▽
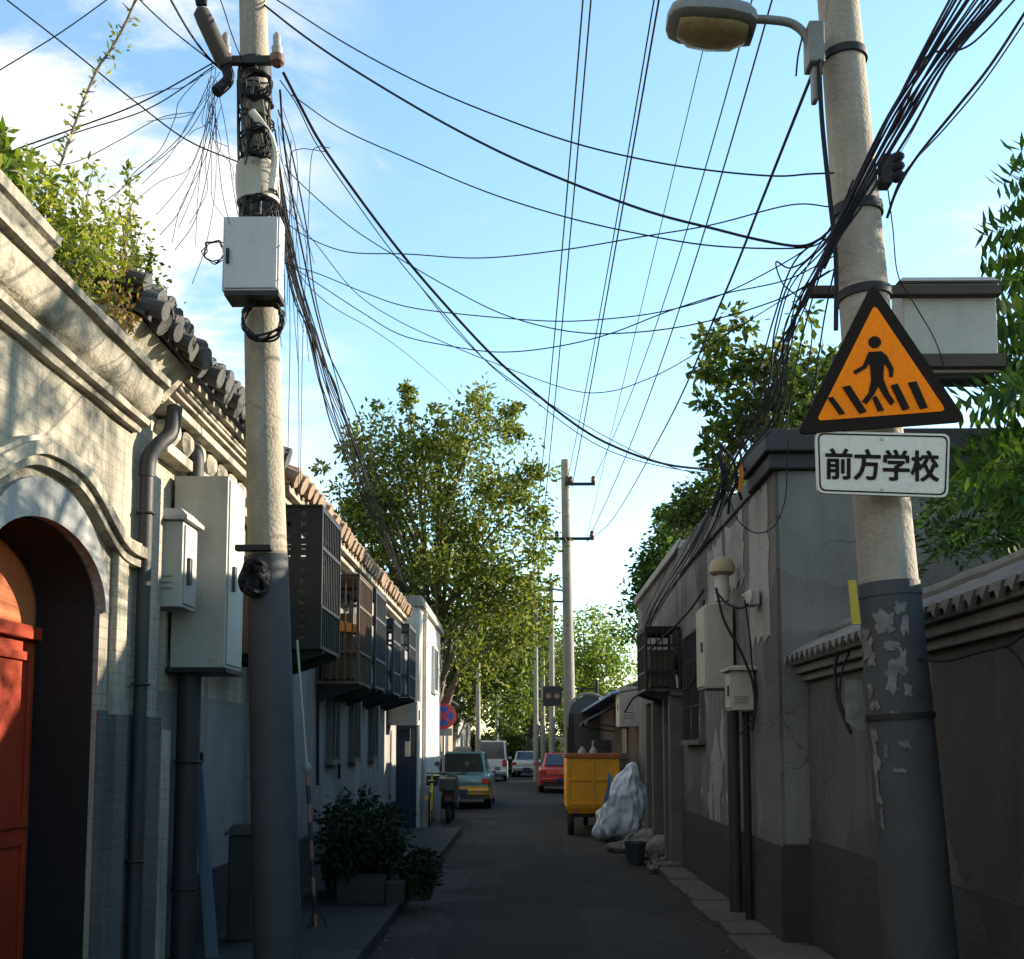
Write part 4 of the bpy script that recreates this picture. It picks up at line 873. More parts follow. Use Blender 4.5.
def text(body, width, centre, roll, m, parent, name='lettering', bold=.004, squash=1.0):
    cu = bpy.data.curves.new('text', 'FONT'); cu.body = body; cu.size = .14; cu.extrude = .0004; cu.align_x = 'CENTER'; cu.align_y = 'CENTER'; cu.resolution_u = 3
    ob = bpy.data.objects.new('text', cu); COL.objects.link(ob); bpy.context.view_layer.update()
    me = bpy.data.meshes.new_from_object(ob.evaluated_get(bpy.context.evaluated_depsgraph_get())); bpy.data.objects.remove(ob)
    v = np.array([x.co[:] for x in me.vertices]); fs = [tuple(p.vertices) for p in me.polygons]; c0 = (v.min(0)+v.max(0))/2; k = (width-2*bold)/(v[:,0].max()-v[:,0].min()); v = (v-c0); v[:,:2] *= k; v[:,1] *= squash
    Rm = Euler((R(90), 0, 0)).to_matrix(); R2 = Matrix.Rotation(roll, 3, 'Y'); bb = MB()
    for q, (dx, dy) in enumerate(((0,0),(1,0),(-1,0),(0,1),(0,-1),(.7,.7),(-.7,.7),(.7,-.7),(-.7,-.7))):   # thickened strokes, each pass a hair in front
        bb.add([(R2@(Rm@(Vector(x)+Vector((dx*bold, dy*bold*.8, 0)))))+Vector(centre)+Vector((0, -.0002*q, 0)) for x in v], fs)
    return bb.build(name, m, parent)
wtx = (W(939, 465, YP)-W(825, 465, YP)).length
text('前方学校', wtx, W(882, 465, YP)-Vector((0, .0022, 0)), R(1.6), M['sign_black'], t, bold=.0042, squash=1.16)
b = MB(); z = W(512, 462, 5).z; b.box(W(862,462,5).x, W(895,462,5).x, YP+.02, 5.08, z-.015, z+.015); b.build('fixing', M['steel_dark'], t)

# no-stopping sign
t = T('no_parking_sign', 'round blue sign with red rim and red cross bars beside the teal taxi', 'traffic sign', (-2.03, 25.55, 0))
c = W(443.5, 716, 25.5)
b = MB(); b.tube([(c.x, 25.6, 0), (c.x, 25.6, c.z+.3)], .035, 10); b.build('pole', M['galv'], t, smooth=True)
b = MB(); b.lathe((c.x, 25.53, c.z), [(.31, 0), (.31, .02)], 32, (0,-1,0)); b.build('rim', M['sign_red'], t)
b = MB(); b.lathe((c.x, 25.509, c.z), [(.235, 0), (.235, .006)], 32, (0,-1,0)); b.build('face', M['sign_blue'], t)
b = MB(); [b.obox((c.x, 25.500-.003*i, c.z), (.46, .004, .065), (0, a, 0)) for i, a in enumerate((R(45), R(-45)))]; b.build('cross', M['sign_red'], t)
q = W(443, 732, 25.5); b = MB(); b.box(q.x-.22, q.x+.22, 25.53, 25.55, q.z-.09, q.z+.09); b.build('lower_plate', M['grey_box'], t)

# far poles
def far_pole(label, X, Y, h, r, arms=(), lamp=None, m='right_pole', lean=0):
    t = T('utility_pole', label, 'utility pole', (X, Y, 0)); b = MB()
    b.tube([(X, Y, -.1), (X+lean, Y, h)], [r, r*.62], 14); b.build('shaft', M[m], t, smooth=True)
    for z, x0, x1 in arms:
        b = MB(); b.box(X+x0, X+x1, Y-.2, Y-.1, z-.04, z+.04); b.build('crossarm', M['steel_dark'], t)
        for xx in (x0+.06, x1-.06, (x0+x1)/2-.3):
            b = MB(); b.lathe((X+xx, Y-.15, z+.04), [(.05, 0), (.075, .05), (.06, .12), (.075, .16), (.03, .22)], 10); b.build('insulator', M['brown_ceramic'], t)
    if lamp:
        z, L = lamp; b = MB(); b.tube(cr([(X, Y-.1, z-.35), (X-.25*L, Y-.1, z-.05), (X-L, Y-.1, z+.05)], 6), .035, 8); b.build('lamp_arm', M['galv'], t, smooth=True)
        b = MB(); b.loft([[(X-L-dx, Y-.1+wy*math.cos(a), z+.05+hz*math.sin(a)) for a in np.linspace(0, 2*math.pi, 11)[:-1]] for dx, wy, hz in ((0,.06,.05),(.15,.14,.09),(.45,.15,.08),(.62,.05,.03))]); b.build('lamp_head', M['lamp_grey'], t, smooth=True)
    return t
YF = 33.0; xf = W(571, 745, YF).x; zf = W(566, 460, YF).z
far_pole('tall pale pole with two crossarms and a lamp rising beyond the yellow cart', xf, YF, zf, .21, ((W(0,487,YF).z, -.15, .8), (W(0,541,YF).z, -1.0, .75)), (W(0,592,YF).z, .55), lean=W(565,460,YF).x-xf)
far_pole('thinner far pole with a short top crossarm left of the tall pale pole', W(552,745,46).x, 46, W(0,582,46).z, .15, ((W(0,603,46).z, -.6, .6),), lean=0)
far_pole('distant grey pole rising among trees at the lane end', W(543,745,58).x, 58, W(0,612,58).z, .15, ((W(0,625,58).z, -.6, .6),))
far_pole('pale far pole standing against the green trees right of the round sign', W(478,745,42).x, 42, W(0,662,42).z, .13, ())
far_pole('far pole with two short crossarms just left of the dark hanging sign', W(536,745,50).x, 50, W(0,600,50).z, .14, ((W(0,612,50).z, -.7, .7), (W(0,640,50).z, -.6, .6)))
far_pole('slim far pole in front of the dark trees left of centre', W(497,745,62).x, 62, W(0,672,62).z, .10, ())
t = T('hanging_sign', 'dark hanging shop board with two red lamps over the lane', 'sign', W(552, 706, 38))
P0, P1 = W(543, 706, 38), W(562, 686, 38)
b = MB(); b.box(P0.x, P1.x, 38, 38.12, P0.z, P1.z); b.build('board', M['shop_sign'], t, bevel=.01)
b = MB(); zc = (P0.z+P1.z)/2; [b.lathe((P0.x+.2+.3*k, 37.995, zc), [(.10, 0), (.10, .02)], 14, (0,-1,0)) for k in range(2)]; b.build('red_disc', M['brick_red'], t)
b = MB(); b.bar((P1.x, 38.06, P1.z-.1), (2.6, 38.06, P1.z-.1), .05); b.tube([(2.6, 38.06, 0), (2.6, 38.06, P1.z+.2)], .06, 8); b.build('hanger', M['steel_dark'], t)

# ------------------------------------------------------------------ cables
def cable(label, pts, Y0, Y1, r=.006, name='overhead_cable', ext0=None, ext1=None, group='overhead cables across the lane', m='black_rubber', mid=None, n=7):
    """pts: picture points; depth runs from Y0 to Y1 along the run; ext = world points beyond the ends"""
    d = [0]
    for a, c in zip(pts, pts[1:]): d.append(d[-1]+math.hypot(c[0]-a[0], c[1]-a[1]))
    P = []
    for (x, y), s_ in zip(pts, d):
        u = s_/d[-1]; Yv = 1/((1-u)/Y0+u/Y1)
        if mid: Yv += mid*4*u*(1-u)
        P.append(W(x, y, Yv))
    P = cr(P, n)
    if ext0: P.insert(0, Vector(ext0))
    if ext1: P.append(Vector(ext1))
    b = MB(); b.tube(P, r*(.8 if r < .011 else .9), 6); o = b.build(name, M[m], smooth=True); return tag(o, label, 'cable', group)
def beyond(p, q, Yn):      # point on the line through picture rays p,q (world) extended to depth Yn
    return p+(p-q)*((Yn-p.y)/(p.y-q.y))
LG = 'long lane cables fanning out of the tall far pole'
def lane(label, top, midp, low, Ytop, Ylow, r):
    p, q = W(*top, Ytop), W(*low, Ylow)
    m_ = None; best = 1e9; um = .5
    for k in range(1, 400):
        v = p.lerp(q, k/400); dd = abs(proj(v)[1]-midp[1])
        if dd < best: best = dd; m_ = v; um = k/400
    off = W(*midp, m_.y)-m_; c_ = 1/(um*(1-um)); n = 40
    P = [p.lerp(q, k/n)+off*c_*(k/n)*(1-k/n) for k in range(n+1)]
    dirv = (P[0]-P[1])/(P[0].y-P[1].y); e = p+dirv*(-18-p.y); e.z = p.z+.3
    b = MB(); b.tube([e]+P, r, 6); o = b.build('overhead_cable', M['black_rubber'], smooth=True); return tag(o, label, 'cable', LG)
lane('leftmost of the long cables running down the lane sky, one of a close pair', (583,0), (566,205), (534,541), 11.5, 33, .011)
lane('second of the leftmost close pair of long lane cables', (591,0), (573,205), (541,541), 11.5, 33, .011)
lane('left strand of the second close pair of long lane cables', (654,0), (620,200), (566,486), 11.5, 33, .010)
lane('right strand of the second close pair of long lane cables', (659,0), (624,200), (572,487), 11.5, 33, .013)
lane('faint thin long cable alone between the second pair and the lamp head', (715,0), (667,200), (586,541), 12, 33, .007)
lane('long cable passing just right of the lamp head towards the far pole', (752,0), (696,200), (591,484), 11.5, 33, .010)
lane('long cable passing over the lamp arm towards the far pole', (772,0), (714,200), (587,541), 11.5, 33, .012)
cable('long cable from the lamp clamp on the right pole down to the far pole', [(813,72),(762,200),(722,300),(665,428),(612,520),(588,541)], 5.3, 33, .011, group=LG, n=9)
XG = 'cables slung across from the left pole'
cable('upper thin cable from the top left corner of the left pole to the right pole', [(277,0),(348,45),(426,86),(500,117),(574,143),(650,161),(715,171),(775,176),(809,174),(834,173)], 7, 5.1, .0058, ext0=W(277,0,7)+Vector((-.6,.1,.8)), group=XG)
cable('thick black cable sagging from the left pole top to the right pole', [(258,0),(300,33),(348,66),(426,113),(500,152),(574,184),(650,212),(715,229),(760,240),(801,246),(826,236)], 7, 5.1, .0088, ext0=W(258,0,7)+Vector((-.8,.1,.9)), group=XG)
cable('thin cable from the left pole insulator to the right pole below the thick one', [(292,95),(340,128),(406,158),(484,191),(562,216),(640,234),(715,246),(801,248),(828,238)], 6.9, 5.1, .0052, group=XG)
cable('thin flat sagging cable that turns up to the right pole', [(285,222),(309,238),(348,252),(406,254),(480,258),(562,250),(640,237),(711,225),(790,205),(832,207)], 6.9, 5.1, .0045, group=XG)
BG = 'twisted pair of cables from the left insulator to the right roof corner'
cable('main thick strand from the left insulator down across the tree to the right roof corner', [(283,72),(300,105),(322,145),(363,203),(402,254),(441,300),(489,352),(528,387),(579,427),(618,448),(665,464),(712,470)], 6.9, 9.6, .012, group=BG)
cable('lower loose strand beside the main thick cable', [(280,80),(297,105),(317,145),(358,205),(397,258),(440,309),(487,362),(525,393),(579,434),(620,455),(665,467),(712,474)], 6.9, 9.6, .005, group=BG)
cable('thin strand dipping under the main thick cable before the far pole', [(420,286),(455,330),(500,372),(560,410),(612,440),(660,463),(705,476)], 7.6, 9.6, .0045, group=BG)
cable('thin cable crossing under the thick strand and rising to the right pole', [(285,165),(297,180),(348,225),(402,260),(450,288),(505,315),(567,331),(626,333),(700,323),(782,298),(836,268)], 6.9, 5.2, .0045, group=XG)
cable('thin sagging cable from below the white box level to the right pole', [(280,262),(319,274),(363,292),(404,306),(460,314),(548,321),(606,319),(665,311),(723,294),(794,257),(836,225)], 6.9, 5.2, .0042, group=XG)
cable('lowest deep sagging thin cable across to the right pole', [(285,262),(323,287),(363,313),(401,335),(450,346),(497,352),(548,348),(606,335),(669,311),(723,294),(786,280),(836,255)], 6.9, 5.2, .0042, group=XG)
cable('faint cable dipping lowest over the tree crown towards the right tree', [(283,205),(316,244),(354,291),(395,319),(450,345),(497,364),(567,389),(606,392),(645,380),(690,357),(830,270)], 6.9, 5.2, .0034, group=XG)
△
• **Given request**
Please extract exactly the lines of the data, from the first through the line containing "q = W(443, 732, 25.5);", and add no pictures to the copy.

• **Written answer**
Write part 4 of the bpy script that recreates this picture. It picks up at line 873. More parts follow. Use Blender 4.5.
def text(body, width, centre, roll, m, parent, name='lettering', bold=.004, squash=1.0):
    cu = bpy.data.curves.new('text', 'FONT'); cu.body = body; cu.size = .14; cu.extrude = .0004; cu.align_x = 'CENTER'; cu.align_y = 'CENTER'; cu.resolution_u = 3
    ob = bpy.data.objects.new('text', cu); COL.objects.link(ob); bpy.context.view_layer.update()
    me = bpy.data.meshes.new_from_object(ob.evaluated_get(bpy.context.evaluated_depsgraph_get())); bpy.data.objects.remove(ob)
    v = np.array([x.co[:] for x in me.vertices]); fs = [tuple(p.vertices) for p in me.polygons]; c0 = (v.min(0)+v.max(0))/2; k = (width-2*bold)/(v[:,0].max()-v[:,0].min()); v = (v-c0); v[:,:2] *= k; v[:,1] *= squash
    Rm = Euler((R(90), 0, 0)).to_matrix(); R2 = Matrix.Rotation(roll, 3, 'Y'); bb = MB()
    for q, (dx, dy) in enumerate(((0,0),(1,0),(-1,0),(0,1),(0,-1),(.7,.7),(-.7,.7),(.7,-.7),(-.7,-.7))):   # thickened strokes, each pass a hair in front
        bb.add([(R2@(Rm@(Vector(x)+Vector((dx*bold, dy*bold*.8, 0)))))+Vector(centre)+Vector((0, -.0002*q, 0)) for x in v], fs)
    return bb.build(name, m, parent)
wtx = (W(939, 465, YP)-W(825, 465, YP)).length
text('前方学校', wtx, W(882, 465, YP)-Vector((0, .0022, 0)), R(1.6), M['sign_black'], t, bold=.0042, squash=1.16)
b = MB(); z = W(512, 462, 5).z; b.box(W(862,462,5).x, W(895,462,5).x, YP+.02, 5.08, z-.015, z+.015); b.build('fixing', M['steel_dark'], t)

# no-stopping sign
t = T('no_parking_sign', 'round blue sign with red rim and red cross bars beside the teal taxi', 'traffic sign', (-2.03, 25.55, 0))
c = W(443.5, 716, 25.5)
b = MB(); b.tube([(c.x, 25.6, 0), (c.x, 25.6, c.z+.3)], .035, 10); b.build('pole', M['galv'], t, smooth=True)
b = MB(); b.lathe((c.x, 25.53, c.z), [(.31, 0), (.31, .02)], 32, (0,-1,0)); b.build('rim', M['sign_red'], t)
b = MB(); b.lathe((c.x, 25.509, c.z), [(.235, 0), (.235, .006)], 32, (0,-1,0)); b.build('face', M['sign_blue'], t)
b = MB(); [b.obox((c.x, 25.500-.003*i, c.z), (.46, .004, .065), (0, a, 0)) for i, a in enumerate((R(45), R(-45)))]; b.build('cross', M['sign_red'], t)
q = W(443, 732, 25.5); b = MB(); b.box(q.x-.22, q.x+.22, 25.53, 25.55, q.z-.09, q.z+.09); b.build('lower_plate', M['grey_box'], t)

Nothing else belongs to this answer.